* _Written problem_
Pull out every line of the listing below where "scene" appears.

* _Data provided_
╭──

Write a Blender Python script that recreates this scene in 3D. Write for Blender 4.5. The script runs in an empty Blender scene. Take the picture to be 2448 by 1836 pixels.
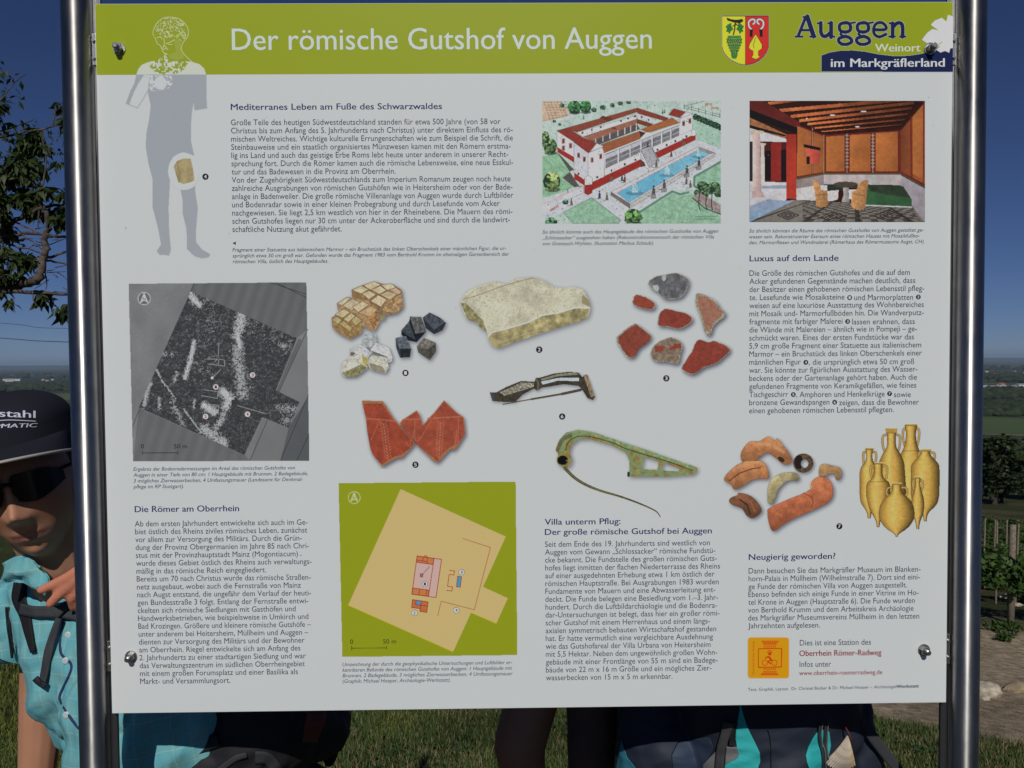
import bpy, bmesh, math, random
import numpy as np
from mathutils import Vector, Matrix
random.seed(7); RNG = np.random.default_rng(11)
SC = bpy.context.scene; COL = SC.collection
# ------------------------------------------------------------ camera, world, sun, exposure
FPX, CX, CY = 1980.0, 1224.0, 918.0          # focal length and centre in photograph pixels (2448 wide)
PITCH, YAW, ROLL = 0.027, -0.01271, 0.00787
CAM = np.array([-0.0397, -1.1778, 1.6181])
def _cam_axes():
    c, s = math.cos(PITCH), math.sin(PITCH)
    yaw = np.array([[math.cos(YAW), -math.sin(YAW), 0], [math.sin(YAW), math.cos(YAW), 0], [0, 0, 1]])
    right = yaw @ np.array([1, 0, 0]); fwd = yaw @ np.array([0, c, -s]); down = np.cross(fwd, right)
    r2 = right*math.cos(ROLL) + down*math.sin(ROLL); d2 = -right*math.sin(ROLL) + down*math.cos(ROLL)
    return r2, d2, fwd
CR, CD, CF = _cam_axes()
cd = bpy.data.cameras.new('camera'); cam = bpy.data.objects.new('camera', cd); COL.objects.link(cam)
cd.sensor_width = 36; cd.lens = FPX/2448*36; cd.clip_start = 0.05; cd.clip_end = 60000
cam.matrix_world = Matrix(((CR[0], -CD[0], -CF[0], CAM[0]), (CR[1], -CD[1], -CF[1], CAM[1]), (CR[2], -CD[2], -CF[2], CAM[2]), (0, 0, 0, 1)))
SC.camera = cam
SUN_EL, SUN_AZ = 39.0, -1.0                 # sun behind the camera, to the left
w = bpy.data.worlds.new('World'); SC.world = w; w.use_nodes = True
nt = w.node_tree; bg = nt.nodes['Background']; sky = nt.nodes.new('ShaderNodeTexSky')
sky.sky_type = 'NISHITA'; sky.sun_disc = False; sky.sun_elevation = math.radians(SUN_EL)
sky.sun_rotation = math.radians(180-SUN_AZ); sky.altitude = 350; sky.air_density = 0.62; sky.dust_density = 0.0; sky.ozone_density = 4
hs = nt.nodes.new('ShaderNodeVectorMath'); hs.operation = 'MULTIPLY'; hs.inputs[1].default_value = (.88, .99, 1.36); nt.links.new(sky.outputs[0], hs.inputs[0]); nt.links.new(hs.outputs[0], bg.inputs[0]); bg.inputs[1].default_value = 0.05
sl = bpy.data.lights.new('sun', 'SUN'); sl.energy = 5.0; sl.angle = math.radians(0.53); sl.color = (1, 0.965, 0.915)
so = bpy.data.objects.new('sun', sl); COL.objects.link(so)
_sd = Vector((math.sin(math.radians(SUN_AZ))*math.cos(math.radians(SUN_EL)), -math.cos(math.radians(SUN_AZ))*math.cos(math.radians(SUN_EL)), math.sin(math.radians(SUN_EL))))
so.rotation_euler = _sd.to_track_quat('Z', 'Y').to_euler(); so.location = (3, -6, 8)
SC.view_settings.view_transform = 'Standard'; SC.view_settings.look = 'None'; SC.view_settings.gamma = 1
SC.view_settings.use_curve_mapping = False; SC.view_settings.exposure = -0.98

# ------------------------------------------------------------ small helpers
def ray(px, py):
    return CF + CR*((px-CX)/FPX) + CD*((py-CY)/FPX)
def at(px, py, Y):                            # the point at depth plane Y seen at photo pixel (px, py)
    d = ray(px, py); return Vector(CAM + d*((Y-CAM[1])/d[1]))
def tag(o, label=None, cat=None, group=None, kind=None):
    if label: o['label'] = label
    if cat: o['category'] = cat
    if group: o['group'] = group
    if kind: o['kind'] = kind
    return o
def empty(name, loc=(0, 0, 0), parent=None):
    o = bpy.data.objects.new(name, None); COL.objects.link(o); o.location = loc; o.parent = parent; return o
def link(name, me, m=None, parent=None, loc=None, smooth=True):
    if m is not None and len(me.materials) == 0: me.materials.append(m)
    if smooth: me.shade_smooth()
    o = bpy.data.objects.new(name, me); COL.objects.link(o); o.parent = parent
    if loc is not None: o.location = loc
    return o
def pymesh(name, v, f):
    me = bpy.data.meshes.new(name); me.from_pydata([tuple(map(float, p)) for p in v], [], f); me.update(); return me
def npmesh(name, V, F):                       # V (n,3), F (m,k) with k 3 or 4
    me = bpy.data.meshes.new(name); V = np.asarray(V, np.float32); F = np.asarray(F, np.int32); k = F.shape[1]
    me.vertices.add(len(V)); me.vertices.foreach_set('co', V.ravel())
    me.loops.add(F.size); me.loops.foreach_set('vertex_index', F.ravel())
    me.polygons.add(len(F)); me.polygons.foreach_set('loop_start', np.arange(0, F.size, k, dtype=np.int32))
    me.polygons.foreach_set('loop_total', np.full(len(F), k, np.int32)); me.update(calc_edges=True); return me
def bm_mesh(name, bm):
    me = bpy.data.meshes.new(name); bm.normal_update(); bm.to_mesh(me); bm.free(); return me
def add_box(bm, a, b, bev=0, M=None):
    r = bmesh.ops.create_cube(bm, size=1)
    for v in r['verts']: v.co = Vector([(a[i]+b[i])/2 + v.co[i]*(b[i]-a[i]) for i in range(3)])
    if bev: bmesh.ops.bevel(bm, geom=list({e for v in r['verts'] for e in v.link_edges}), offset=bev, segments=2, affect='EDGES', profile=0.6)
    if M is not None:
        for v in r['verts']:
            if v.is_valid: v.co = M @ v.co
def add_tube(bm, pts, rad, n=10, cap=True):
    pts = [Vector(p) for p in pts]; N = len(pts); rad = rad if hasattr(rad, '__len__') else [rad]*N
    t0 = (pts[1]-pts[0]).normalized(); u = t0.orthogonal().normalized(); rings = []
    for i, p in enumerate(pts):
        t = (pts[min(i+1, N-1)]-pts[max(i-1, 0)]).normalized()
        u = (u - t*u.dot(t)).normalized(); vv = t.cross(u)
        rings.append([bm.verts.new(p + (u*math.cos(a)+vv*math.sin(a))*rad[i]) for a in [2*math.pi*k/n for k in range(n)]])
    for i in range(N-1):
        for k in range(n): bm.faces.new((rings[i][k], rings[i][(k+1) % n], rings[i+1][(k+1) % n], rings[i+1][k]))
    if cap: bm.faces.new(rings[0][::-1]); bm.faces.new(rings[-1])
def spline(P, n=6, closed=False):             # Catmull-Rom
    P = [np.array(p, float) for p in P]; N = len(P); out = []
    for i in range(N if closed else N-1):
        g = (lambda k: P[k % N]) if closed else (lambda k: P[min(max(k, 0), N-1)])
        a, b, c, d = g(i-1), g(i), g(i+1), g(i+2)
        for j in range(n):
            t = j/n; out.append(0.5*((2*b)+(c-a)*t+(2*a-5*b+4*c-d)*t*t+(3*b-a-3*c+d)*t**3))
    if not closed: out.append(P[-1])
    return out
def lin(c):
    c = np.asarray(c, float)/255.0
    return np.where(c <= 0.04045, c/12.92, ((c+0.055)/1.055)**2.4)
def hashn(ix, iy, seed):
    h = (ix.astype(np.int64)*374761393 + iy.astype(np.int64)*668265263 + seed*1442695041) & 0xffffffff
    h = ((h ^ (h >> 13))*1274126177) & 0xffffffff
    return ((h ^ (h >> 16)) & 0xffff)/65535.0
def vnoise(X, Y, s, seed=0):                  # smooth value noise 0..1
    x, y = X/s, Y/s; ix, iy = np.floor(x), np.floor(y); fx, fy = x-ix, y-iy
    fx = fx*fx*(3-2*fx); fy = fy*fy*(3-2*fy)
    a, b, c, d = hashn(ix, iy, seed), hashn(ix+1, iy, seed), hashn(ix, iy+1, seed), hashn(ix+1, iy+1, seed)
    return (a*(1-fx)+b*fx)*(1-fy)+(c*(1-fx)+d*fx)*fy
def fnoise(X, Y, s, seed=0, o=3):
    t = 0; n = 0
    for i in range(o): t = t+vnoise(X, Y, s/2**i, seed+i)*0.55**i; n += 0.55**i
    return t/n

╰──

* _Answer to this exercise_
Write a Blender Python script that recreates this scene in 3D. Write for Blender 4.5. The script runs in an empty Blender scene. Take the picture to be 2448 by 1836 pixels.
SC = bpy.context.scene; COL = SC.collection